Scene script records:
★ ★ ★ ★ ★ ★ ★
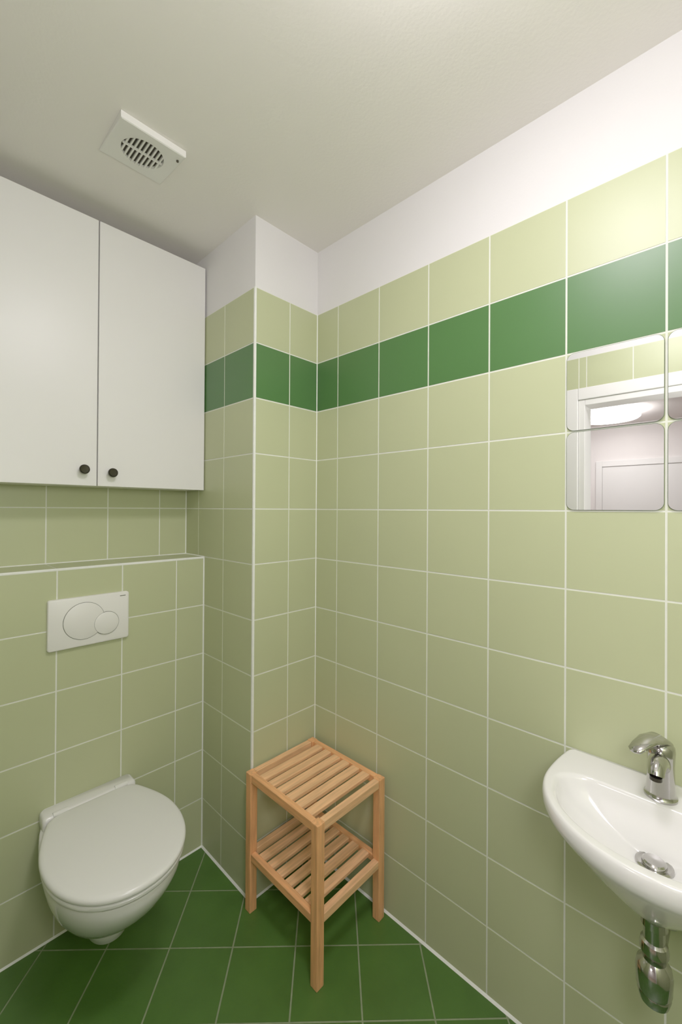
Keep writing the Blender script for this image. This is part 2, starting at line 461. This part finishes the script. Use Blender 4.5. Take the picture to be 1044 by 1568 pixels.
# faucet
e = empty('basin_faucet')
FX, FY = RX-0.070, SY
Z0 = RZ+0.0003
lathe('faucet_body', [(0.029, 0), (0.029, 0.004), (0.0265, 0.007), (0.0255, 0.012), (0.024, 0.04), (0.0235, 0.07), (0.0245, 0.088), (0.025, 0.098), (0.024, 0.106), (0.019, 0.113), (0.010, 0.117), (0.001, 0.118)], (FX, FY, Z0), M_CHROME, e)
tube('spout', [(FX, FY, Z0+0.062), (FX-0.02, FY, Z0+0.078), (FX-0.040, FY, Z0+0.088), (FX-0.055, FY, Z0+0.088), (FX-0.065, FY, Z0+0.080), (FX-0.069, FY, Z0+0.073)], [0.019, 0.0185, 0.017, 0.0155, 0.014, 0.0135], M_CHROME, e)
lathe('aerator', [(0.0105, 0), (0.0105, -0.007), (0.001, -0.007)], (FX-0.0695, FY, Z0+0.073), M_DARKM, e)
tube('lever', [(FX+0.012, FY-0.010, Z0+0.110), (FX-0.005, FY+0.004, Z0+0.121), (FX-0.03, FY+0.018, Z0+0.122), (FX-0.052, FY+0.029, Z0+0.115), (FX-0.065, FY+0.036, Z0+0.108), (FX-0.069, FY+0.038, Z0+0.106)],
     [0.014, 0.021, 0.019, 0.016, 0.013, 0.006], M_CHROME, e, flat=0.42)

# ------------------------------------------------------------ mirror tiles
e = empty('wall_mirror')
n = 0
for (ya, yb) in [(0.3242, 0.1205), (0.1195, -0.0842)]:
    for (za, zb) in [(1.4, 1.6), (1.6, 1.8)]:
        n += 1
        y0, y1, z0, z1 = yb+0.0022, ya-0.0022, za+0.0015, zb-0.0015
        bm = bmesh.new()
        R0 = [bm.verts.new((RX-0.0005, y, z)) for y, z in rrect(y0, y1, z0, z1, 0.018)]
        R1 = [bm.verts.new((RX-0.0038, y, z)) for y, z in rrect(y0, y1, z0, z1, 0.018)]
        R2 = [bm.verts.new((RX-0.0045, y, z)) for y, z in rrect(y0+0.001, y1-0.001, z0+0.001, z1-0.001, 0.017)]
        k = len(R0)
        for A, B in ((R0, R1), (R1, R2)):
            for i in range(k):
                f = bm.faces.new([A[i], A[(i+1) % k], B[(i+1) % k], B[i]]); f.material_index = 1
        bm.faces.new(R2); bm.faces.new(R0[::-1])
        finish(bm, 'mirror_tile_%d' % n, [M_MIRROR, M_MEDGE], parent=e)

# ------------------------------------------------------------ stool shelf
e = empty('wooden_slatted_stool')
x0, x1, y0, y1 = 0.835, 1.151, 0.884, 1.2515
H = 0.48; L = 0.029
for i, (lx, ly) in enumerate([(x0, y0), (x1-L, y0), (x0, y1-L), (x1-L, y1-L)]):
    box('leg_%d' % (i+1), (lx, ly, 0.0005), (lx+L, ly+L, H), M_WOODZ, e, 0.0025)
def shelf(tag, top, rh):
    for i, rx in enumerate((x0+0.002, x1-0.002-0.020)):
        box('%s_rail_%d' % (tag, i+1), (rx, y0+L+0.0003, top-rh), (rx+0.020, y1-L-0.0003, top), M_WOODY, e, 0.002)
    ns = 8
    ys = y0+0.002; ye = y1-0.002
    w = 0.032; pitch = (ye-ys-w)/(ns-1)
    for i in range(ns):
        a = ys+pitch*i
        end = (i == 0 or i == ns-1)
        xa, xb = (x0+L+0.0003, x1-L-0.0003) if end else (x0+0.0223, x1-0.0223)
        if end:
            aa = a if i == 0 else ye-0.022
            box('%s_slat_%d' % (tag, i+1), (xa, aa, top-rh), (xb, aa+0.022, top), M_WOODX, e, 0.002)
        else:
            box('%s_slat_%d' % (tag, i+1), (xa, a, top-0.014), (xb, a+w, top-0.001), M_WOODX, e, 0.002)
shelf('top', H-0.001, 0.027)
shelf('lower', 0.207, 0.025)

# ------------------------------------------------------------ ceiling vent
e = empty('ceiling_exhaust_vent')
vx, vy, vr, vh = 0.480, 1.280, 0.058, 0.090
nn = 64
def sq(h, a):
    c_, s_ = math.cos(a), math.sin(a); k = h/max(abs(c_), abs(s_)); return (c_*k, s_*k)
Z = CZ-0.0005
def vring(fn, z): return [(vx+fn(2*math.pi*i/nn)[0], vy+fn(2*math.pi*i/nn)[1], z) for i in range(nn)]
cir = lambda r: (lambda a: (r*math.cos(a), r*math.sin(a)))
def tilt(r, k): return [(x, y, z-(k*max(0, (vy+vh-y))/(2*vh))) for x, y, z in r]
rings = [vring(lambda a: sq(vh, a), Z), tilt(vring(lambda a: sq(vh, a), Z-0.002), 0.016), tilt(vring(lambda a: sq(vh-0.003, a), Z-0.004), 0.016),
         tilt(vring(cir(vr+0.004), Z-0.004), 0.016), tilt(vring(cir(vr), Z-0.003), 0.016), vring(cir(vr-0.002), Z-0.0015)]
loft('vent_plate', rings, M_PLAST, e, angle=30)
lathe('vent_duct', [(vr-0.001, 0), (vr-0.001, -0.001), (0.001, -0.001)], (vx, vy, Z-0.0006), M_HOLE, e)
for i in range(9):
    dy = -0.048+0.012*i; hw = math.sqrt(max(0, (vr-0.001)**2-dy*dy))
    box('vent_bar_%d' % (i+1), (vx+dy-0.0022, vy-hw, Z-0.010), (vx+dy+0.0022, vy+hw, Z-0.004), M_PLAST, e)
box('vent_bar_cross', (vx-vr+0.002, vy-0.002, Z-0.0105), (vx+vr-0.002, vy+0.002, Z-0.0045), M_PLAST, e)
lathe('vent_pull', [(0.0035, 0), (0.0035, -0.004), (0.001, -0.005)], (vx+0.078, vy-0.06, Z-0.0172), M_HOLE, e)

# ------------------------------------------------------------ lamps
e = empty('ceiling_lamp')
lathe('lamp_base', [(0.135, 0), (0.135, -0.02), (0.12, -0.022)], (0.47, 0.26, CZ-0.0005), M_PLAST, e)
lathe('lamp_shade', [(0.128, -0.0215), (0.128, -0.04), (0.118, -0.058), (0.095, -0.07), (0.06, -0.077), (0.001, -0.08)], (0.47, 0.26, CZ-0.0005), M_LAMP, e)
e = empty('hall_ceiling_lamp')
lathe('lamp_base', [(0.26, 0), (0.26, -0.02), (0.25, -0.022)], (-2.85, 1.02, CZ-0.0005), M_PLAST, e)
lathe('lamp_shade', [(0.28, -0.0225), (0.28, -0.07), (0.26, -0.085), (0.001, -0.09)], (-2.85, 1.02, CZ-0.0005), M_HLAMP, e)

# soft point light added beside the camera to flatten and brighten the room
ld = bpy.data.lights.new('added_fill_light', 'POINT'); ld.energy = 15; ld.shadow_soft_size = 0.15
ld.color = (0.995, 0.975, 0.995)
lo = bpy.data.objects.new('added_fill_light', ld); sc.collection.objects.link(lo); lo.location = (0.10, -0.18, 1.60)

# world
w = bpy.data.worlds.new('world'); sc.world = w; w.use_nodes = True
w.node_tree.nodes['Background'].inputs[0].default_value = (0.9, 0.92, 1, 1)
w.node_tree.nodes['Background'].inputs[1].default_value = 0.3

# ------------------------------------------------------------ camera
cam = bpy.data.cameras.new('camera'); co = bpy.data.objects.new('camera', cam); sc.collection.objects.link(co)
cam.sensor_fit = 'HORIZONTAL'; cam.sensor_width = 36; cam.lens = 640/1044*36
cam.shift_y = -0.007
cam.clip_start = 0.01
yaw = math.radians(43.73-90)
Rm = Matrix.Rotation(yaw, 4, 'Z') @ Matrix.Rotation(math.radians(90.3), 4, 'X') @ Matrix.Rotation(math.radians(0.35), 4, 'Z')
co.matrix_world = Matrix.Translation((0, 0, 1.4)) @ Rm
sc.camera = co
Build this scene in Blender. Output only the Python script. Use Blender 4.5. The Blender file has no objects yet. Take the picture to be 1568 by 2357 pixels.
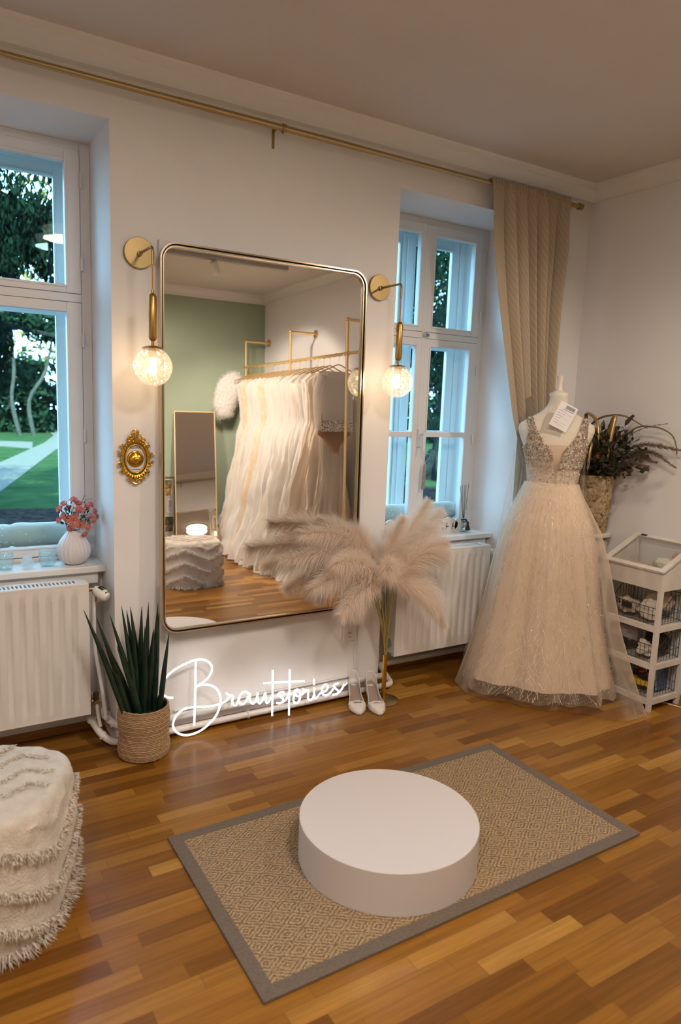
★ ★ ★ ★ ★ ★ ★
Work to be completed | Give again, please, precisely the lines that begin the records and run through the line with "finish(bm, 'mirror_tile_%d' %" in it, keeping both end lines and dropping any pictures.

Task output |
Keep writing the Blender script for this image. This is part 2, starting at line 461. This part finishes the script. Use Blender 4.5. Take the picture to be 1044 by 1568 pixels.
# faucet
e = empty('basin_faucet')
FX, FY = RX-0.070, SY
Z0 = RZ+0.0003
lathe('faucet_body', [(0.029, 0), (0.029, 0.004), (0.0265, 0.007), (0.0255, 0.012), (0.024, 0.04), (0.0235, 0.07), (0.0245, 0.088), (0.025, 0.098), (0.024, 0.106), (0.019, 0.113), (0.010, 0.117), (0.001, 0.118)], (FX, FY, Z0), M_CHROME, e)
tube('spout', [(FX, FY, Z0+0.062), (FX-0.02, FY, Z0+0.078), (FX-0.040, FY, Z0+0.088), (FX-0.055, FY, Z0+0.088), (FX-0.065, FY, Z0+0.080), (FX-0.069, FY, Z0+0.073)], [0.019, 0.0185, 0.017, 0.0155, 0.014, 0.0135], M_CHROME, e)
lathe('aerator', [(0.0105, 0), (0.0105, -0.007), (0.001, -0.007)], (FX-0.0695, FY, Z0+0.073), M_DARKM, e)
tube('lever', [(FX+0.012, FY-0.010, Z0+0.110), (FX-0.005, FY+0.004, Z0+0.121), (FX-0.03, FY+0.018, Z0+0.122), (FX-0.052, FY+0.029, Z0+0.115), (FX-0.065, FY+0.036, Z0+0.108), (FX-0.069, FY+0.038, Z0+0.106)],
     [0.014, 0.021, 0.019, 0.016, 0.013, 0.006], M_CHROME, e, flat=0.42)

# ------------------------------------------------------------ mirror tiles
e = empty('wall_mirror')
n = 0
for (ya, yb) in [(0.3242, 0.1205), (0.1195, -0.0842)]:
    for (za, zb) in [(1.4, 1.6), (1.6, 1.8)]:
        n += 1
        y0, y1, z0, z1 = yb+0.0022, ya-0.0022, za+0.0015, zb-0.0015
        bm = bmesh.new()
        R0 = [bm.verts.new((RX-0.0005, y, z)) for y, z in rrect(y0, y1, z0, z1, 0.018)]
        R1 = [bm.verts.new((RX-0.0038, y, z)) for y, z in rrect(y0, y1, z0, z1, 0.018)]
        R2 = [bm.verts.new((RX-0.0045, y, z)) for y, z in rrect(y0+0.001, y1-0.001, z0+0.001, z1-0.001, 0.017)]
        k = len(R0)
        for A, B in ((R0, R1), (R1, R2)):
            for i in range(k):
                f = bm.faces.new([A[i], A[(i+1) % k], B[(i+1) % k], B[i]]); f.material_index = 1
        bm.faces.new(R2); bm.faces.new(R0[::-1])
        finish(bm, 'mirror_tile_%d' % n, [M_MIRROR, M_MEDGE], parent=e)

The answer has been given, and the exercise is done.